24 hours from now, I’ll be on a plane to New York.  I’ll keep posting every day, but expect updates for the next week or so to be on the briefer side of things.

Once again, I’ve decided to throw my hat in the ring for another season of fantasy baseball.  This means that I’ll be spending week after week obsessing about numbers and – because our league is going Roto this year, instead of being head-to-head points-based – I’ll actually have no recourse of blaming “bad luck in the matchups” when I lose horribly.

I don’t plan on losing horribly, but my teams haven’t done all that well the past few years.  My confidence is middling right now.  We’ll see how our draft goes.  My first big decision of the year: should I give up my first few draft picks to keep core players like Holliday, Rollins, and Hamels?  I have the #3 pick in the first round, but there aren’t too many elite players that aren’t being kept this year.

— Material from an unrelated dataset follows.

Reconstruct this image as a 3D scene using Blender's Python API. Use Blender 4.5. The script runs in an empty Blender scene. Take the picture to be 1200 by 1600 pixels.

I also got an email today about Script Frenzy, which sounds somewhat exciting and somewhat tiring.  One month-long writing guilt-fest might be enough for me per year.

A few days ago, I also started using FireEagle, because I got tired of waiting for Google Latitude to be released for my iPhone.  Geolocation is interesting to me, mainly because of social gatherings where most of the people involved broadcast their location.  This would make meeting up with people easier in locations that weren’t as well known.  It would also be a helpful gauge for how far away someone was, and how much time it would take to get together.

I don’t think we’ll get there for a while, though.  Part of the reason is just because the technology is not quite that ubiquitous yet, the other part being the initial hump of getting over the feeling of a loss of privacy.  As long as these applications continue to allow tunable privacy settings, I do think we’ll reach a point in time where everyone’s phones (or other mobile devices) will broadcast their locations to their specified friends.

I’m hungry.  I could go for some ribs.  Or, even better, a rib buffet.